Una band pop senza essere per tutti

I Velvet Underground si sono trovati dunque in una situazione assolutamente atipica: all’intenzione di proporre qualcosa di nuovo per il loro tempo, faceva da contraltare lo scarso successo commerciale. Allo status di artisti autentici, cool, faceva da contraltare il desiderio di raggiungere il successo vero e proprio, di essere apprezzati dal grande pubblico. Rappresentavano un simbolo della sottocultura avanguardista di New York, ma volevano essere una band pop. Volevano esserlo, ma non nei modi canonici. Volevano essere i Velvet Underground, ma volevano che i Velvet Underground fossero diversi da quello che erano diventati. Tutto questo, in pratica, dopo la sola uscita del primo album.

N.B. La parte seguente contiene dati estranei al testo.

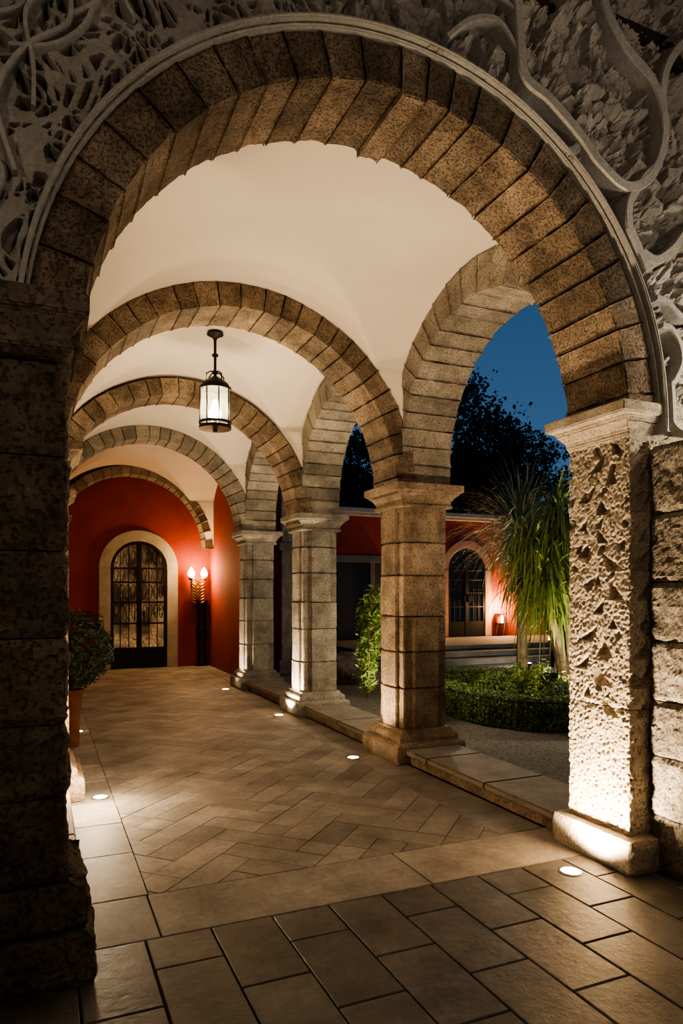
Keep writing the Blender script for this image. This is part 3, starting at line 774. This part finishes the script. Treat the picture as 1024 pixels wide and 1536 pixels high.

Non è difficile immaginare che tale coacervo di conflitti e contraddizioni abbia avuto breve durata: dopo il primo album, nel 1967, Andy Warhol fu sollevato dal ruolo di manager. Nel 1969, dopo l’uscita del secondo album, “White Light/White Heat”, John Cale si allontana su richiesta di Lou Reed, che voleva abbandonare quel suono sperimentale caratteristico della band, per tentare il salto di qualità a livello di vendite. Dopo l’uscita dell’album “Loaded” datata 1970 però, lo stesso Lou Reed decide di lasciare e dedicarsi alla carriera solista. L’ultimo album, “Squeeze”, che quest’anno spegne la sua cinquantesima candelina, è un album dei Velvet Underground solo sulla carta.

Velvet Underground precursori di un genere

La verità è che sì, i Velvet Underground sono stati una band che rientra nei canoni di quelle che oggi definiamo indie, ma ancor prima che rientrare in quei canoni hanno contribuito a crearli. Nonostante siano durati poco, l’uso volutamente perverso che hanno fatto dei meccanismi comunicativi tipici della musica del loro tempo li ha resi un simbolo, ancora attuale, dell’importanza delle intenzioni che stanno dietro l’atto creativo.

E quindi, anche se hanno avuto scarso successo commerciale, rimangono un passaggio fondamentale nella storia della musica e in particolare della musica indie. Perché se anche definirli una band indie è limitante, la sfrontatezza e la veemenza con cui hanno voluto essere, o perlomeno mostrarsi, autentici, ha avuto un impatto ramificato sulle 10mila band di cui parla Brian Eno, e probabilmente su molte altre.